In questo modo mutiliamo la nostra umanità e rinunciamo ad ogni politica nei confronti dei migranti. La sostituiamo con il bando. Ci basta bandirli per non vederli, respingerli per allontanarli, non farli avvicinare per proteggerci. Non capiamo che solo una Europa che abbia un ministro degli Interni dell’Unione e una politica estera unitaria può affrontare il fenomeno. Dovremmo pretenderla, imporla, costruirla, invece di mettere in campo misure burocratiche e fisiche di selezione, le liste delle lingue e dei dialetti, la richiesta di esaminare i denti dei ragazzi richiedenti asilo per capire se sono bambini, minori o adulti, i rilevatori di battito cardiaco e di CO 2 al porto di Calais quando arrivano i camion, per scoprire se ci sono esseri umani nascosti.
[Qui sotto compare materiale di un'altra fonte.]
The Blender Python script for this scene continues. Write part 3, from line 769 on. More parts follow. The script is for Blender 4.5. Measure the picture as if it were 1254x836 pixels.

Se la politica non contrasta il passo alla paura, rispondendo ai sindaci toscani che denunciano una sperequazione nelle quote di accoglienza, ascoltando il sindaco di Milano che chiede di uscire dall’emergenza perché ormai il fenomeno ha bisogno di misure strutturali, faremo crescere mille casi Gorino, tentativi disperati e inutili di privatizzazione della sicurezza nella dispersione di ogni sentimento di fiducia nello Stato, nel suo senso di giustizia, nella sua capacità di garantire insieme protezione e democrazia. Proprio nel momento in cui credono di poter far da soli, non lasciamo soli i cittadini di Gorino: lo sono già, in compagnia soltanto delle loro paure. Ma sul delta del Po, ieri è nata l’ultima nostra raffigurazione contemporanea, spogliata del cosmopolitismo, dell’identità europea, del multiculturalismo, del sentimento di cittadinanza del mondo. È l’indigeno italiano, ciò che certamente noi siamo ma che non ci eravamo mai accontentati di essere.